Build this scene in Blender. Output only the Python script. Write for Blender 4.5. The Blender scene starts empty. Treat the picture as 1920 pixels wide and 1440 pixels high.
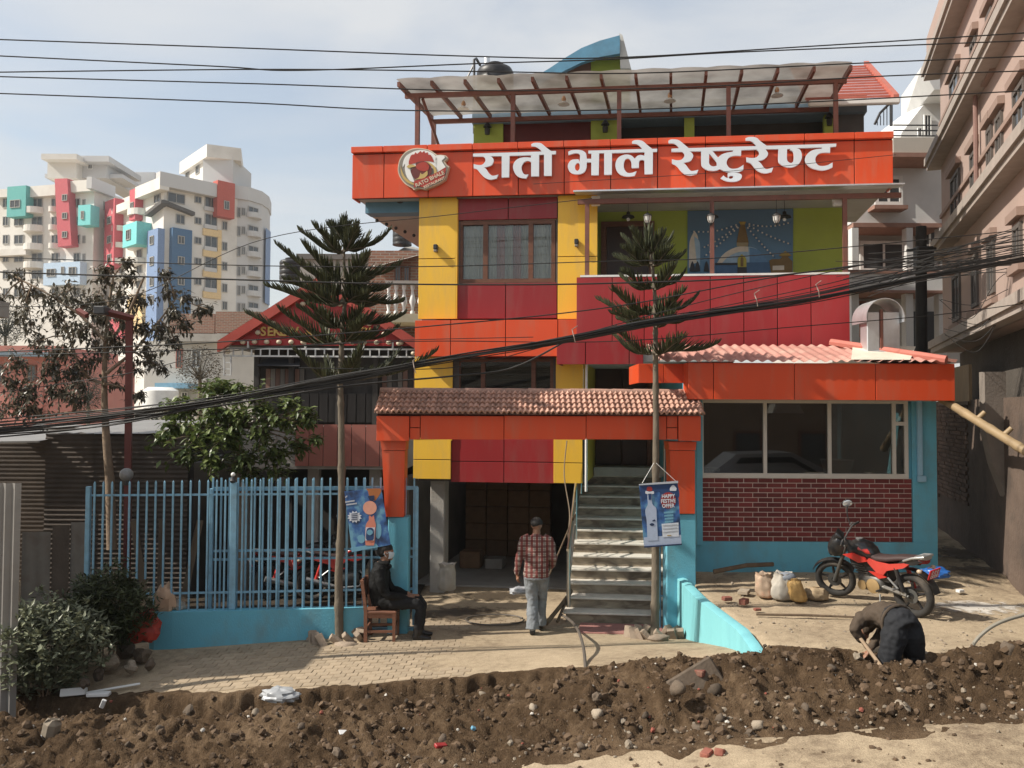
import bpy, bmesh, math, random
from mathutils import Vector, Matrix, noise
R = math.radians
rnd = random.Random(7)
scene = bpy.context.scene
COL = scene.collection

# ------------------------------------------------------------------ camera
F_PX, PITCH, ROLL, CAM_Z = 1550.0, R(1.88), R(0.30), 3.27      # focal length in photo pixels (1920 wide)
cam_d = bpy.data.cameras.new('camera'); cam = bpy.data.objects.new('camera', cam_d); COL.objects.link(cam)
cam_d.sensor_width = 36; cam_d.lens = 36 * F_PX / 1920; cam_d.clip_start = 0.05; cam_d.clip_end = 3000
CAMR = Matrix.Rotation(R(90) + PITCH, 3, 'X') @ Matrix.Rotation(ROLL, 3, 'Z')
cam.matrix_world = Matrix.Translation((0, 0, CAM_Z)) @ CAMR.to_4x4()
scene.camera = cam

# ------------------------------------------------------------------ sky, sun, exposure
SUN_EL, SUN_AZ = R(42), math.atan2(-0.195, -0.981)             # direction towards the sun (left, a little in front)
world = bpy.data.worlds.new('World'); scene.world = world; world.use_nodes = True
wn, wl = world.node_tree.nodes, world.node_tree.links
wn.clear()
w_out = wn.new('ShaderNodeOutputWorld'); w_bg = wn.new('ShaderNodeBackground')
sky = wn.new('ShaderNodeTexSky'); sky.sky_type = 'NISHITA'; sky.sun_disc = False
sky.sun_elevation = SUN_EL; sky.sun_rotation = R(90) - SUN_AZ
sky.air_density = 1.6; sky.dust_density = 4.0; sky.ozone_density = 1.5; sky.altitude = 1300
w_tc = wn.new('ShaderNodeTexCoord'); w_map = wn.new('ShaderNodeMapping')
w_map.inputs['Scale'].default_value = (1.0, 1.0, 3.2); w_map.inputs['Rotation'].default_value = (0.0, R(-16), R(20))
w_no = wn.new('ShaderNodeTexNoise'); w_no.inputs['Scale'].default_value = 2.1; w_no.inputs['Detail'].default_value = 7
w_no.inputs['Roughness'].default_value = 0.52; w_no.inputs['Distortion'].default_value = 0.35
w_rm = wn.new('ShaderNodeValToRGB'); w_rm.color_ramp.elements[0].position = 0.36; w_rm.color_ramp.elements[1].position = 0.62
w_rm.color_ramp.elements[0].color = (0.40, 0.40, 0.40, 1); w_rm.color_ramp.elements[1].color = (0.93, 0.93, 0.93, 1)
w_mx = wn.new('ShaderNodeMix'); w_mx.data_type = 'RGBA'
w_mx.inputs['B'].default_value = (5.0, 5.1, 5.2, 1)           # thin high cloud, in the sky's own units
wl.new(w_tc.outputs['Generated'], w_map.inputs['Vector']); wl.new(w_map.outputs['Vector'], w_no.inputs['Vector'])
wl.new(w_no.outputs['Fac'], w_rm.inputs['Fac']); wl.new(w_rm.outputs['Color'], w_mx.inputs['Factor'])
wl.new(sky.outputs['Color'], w_mx.inputs['A']); wl.new(w_mx.outputs['Result'], w_bg.inputs['Color'])
wl.new(w_bg.outputs['Background'], w_out.inputs['Surface'])
w_bg.inputs['Strength'].default_value = 0.115
sun_d = bpy.data.lights.new('sun', 'SUN'); sun_d.energy = 4.8; sun_d.angle = R(0.6); sun_d.color = (1.0, 0.93, 0.82)
sun = bpy.data.objects.new('sun', sun_d); COL.objects.link(sun)
SUNV = Vector((math.cos(SUN_AZ) * math.cos(SUN_EL), math.sin(SUN_AZ) * math.cos(SUN_EL), math.sin(SUN_EL)))
sun.rotation_euler = SUNV.to_track_quat('Z', 'Y').to_euler(); sun.location = SUNV * 60
vs = scene.view_settings; vs.view_transform = 'Standard'; vs.look = 'None'; vs.gamma = 1; vs.exposure = 0.42; vs.use_curve_mapping = False
scene.cycles.max_bounces = 6; scene.cycles.transparent_max_bounces = 12
scene.cycles.use_denoising = True

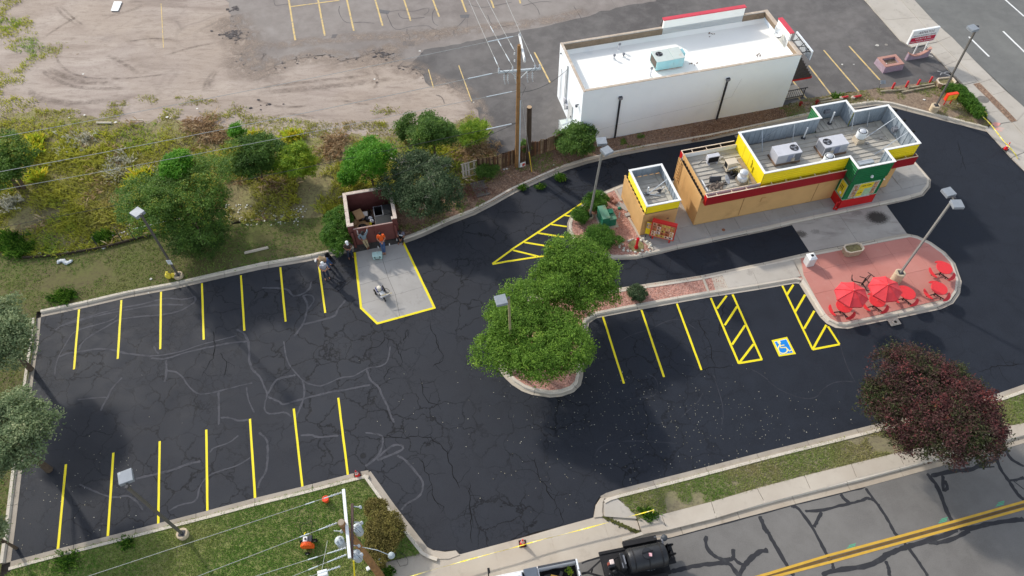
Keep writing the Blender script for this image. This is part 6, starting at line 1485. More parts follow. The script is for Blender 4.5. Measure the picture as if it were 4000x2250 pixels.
━━━━━━━━
> [Goal]:
Repeat the material above verbatim. Leave the pictures behind.

> [Written reply]:
Build this scene in Blender. Output only the Python script. Write for Blender 4.5. The Blender scene starts empty. Treat the picture as 1920 pixels wide and 1440 pixels high.
import bpy, bmesh, math, random
from mathutils import Vector, Matrix, noise
R = math.radians
rnd = random.Random(7)
scene = bpy.context.scene
COL = scene.collection

# ------------------------------------------------------------------ camera
F_PX, PITCH, ROLL, CAM_Z = 1550.0, R(1.88), R(0.30), 3.27      # focal length in photo pixels (1920 wide)
cam_d = bpy.data.cameras.new('camera'); cam = bpy.data.objects.new('camera', cam_d); COL.objects.link(cam)
cam_d.sensor_width = 36; cam_d.lens = 36 * F_PX / 1920; cam_d.clip_start = 0.05; cam_d.clip_end = 3000
CAMR = Matrix.Rotation(R(90) + PITCH, 3, 'X') @ Matrix.Rotation(ROLL, 3, 'Z')
cam.matrix_world = Matrix.Translation((0, 0, CAM_Z)) @ CAMR.to_4x4()
scene.camera = cam

# ------------------------------------------------------------------ sky, sun, exposure
SUN_EL, SUN_AZ = R(42), math.atan2(-0.195, -0.981)             # direction towards the sun (left, a little in front)
world = bpy.data.worlds.new('World'); scene.world = world; world.use_nodes = True
wn, wl = world.node_tree.nodes, world.node_tree.links
wn.clear()
w_out = wn.new('ShaderNodeOutputWorld'); w_bg = wn.new('ShaderNodeBackground')
sky = wn.new('ShaderNodeTexSky'); sky.sky_type = 'NISHITA'; sky.sun_disc = False
sky.sun_elevation = SUN_EL; sky.sun_rotation = R(90) - SUN_AZ
sky.air_density = 1.6; sky.dust_density = 4.0; sky.ozone_density = 1.5; sky.altitude = 1300
w_tc = wn.new('ShaderNodeTexCoord'); w_map = wn.new('ShaderNodeMapping')
w_map.inputs['Scale'].default_value = (1.0, 1.0, 3.2); w_map.inputs['Rotation'].default_value = (0.0, R(-16), R(20))
w_no = wn.new('ShaderNodeTexNoise'); w_no.inputs['Scale'].default_value = 2.1; w_no.inputs['Detail'].default_value = 7
w_no.inputs['Roughness'].default_value = 0.52; w_no.inputs['Distortion'].default_value = 0.35
w_rm = wn.new('ShaderNodeValToRGB'); w_rm.color_ramp.elements[0].position = 0.36; w_rm.color_ramp.elements[1].position = 0.62
w_rm.color_ramp.elements[0].color = (0.40, 0.40, 0.40, 1); w_rm.color_ramp.elements[1].color = (0.93, 0.93, 0.93, 1)
w_mx = wn.new('ShaderNodeMix'); w_mx.data_type = 'RGBA'
w_mx.inputs['B'].default_value = (5.0, 5.1, 5.2, 1)           # thin high cloud, in the sky's own units
wl.new(w_tc.outputs['Generated'], w_map.inputs['Vector']); wl.new(w_map.outputs['Vector'], w_no.inputs['Vector'])
wl.new(w_no.outputs['Fac'], w_rm.inputs['Fac']); wl.new(w_rm.outputs['Color'], w_mx.inputs['Factor'])
wl.new(sky.outputs['Color'], w_mx.inputs['A']); wl.new(w_mx.outputs['Result'], w_bg.inputs['Color'])
wl.new(w_bg.outputs['Background'], w_out.inputs['Surface'])
w_bg.inputs['Strength'].default_value = 0.115
sun_d = bpy.data.lights.new('sun', 'SUN'); sun_d.energy = 4.8; sun_d.angle = R(0.6); sun_d.color = (1.0, 0.93, 0.82)
sun = bpy.data.objects.new('sun', sun_d); COL.objects.link(sun)
SUNV = Vector((math.cos(SUN_AZ) * math.cos(SUN_EL), math.sin(SUN_AZ) * math.cos(SUN_EL), math.sin(SUN_EL)))
sun.rotation_euler = SUNV.to_track_quat('Z', 'Y').to_euler(); sun.location = SUNV * 60
vs = scene.view_settings; vs.view_transform = 'Standard'; vs.look = 'None'; vs.gamma = 1; vs.exposure = 0.42; vs.use_curve_mapping = False
scene.cycles.max_bounces = 6; scene.cycles.transparent_max_bounces = 12
scene.cycles.use_denoising = True

Keep writing the Blender script for this image. This is part 6, starting at line 1485. More parts follow. The script is for Blender 4.5. Measure the picture as if it were 4000x2250 pixels.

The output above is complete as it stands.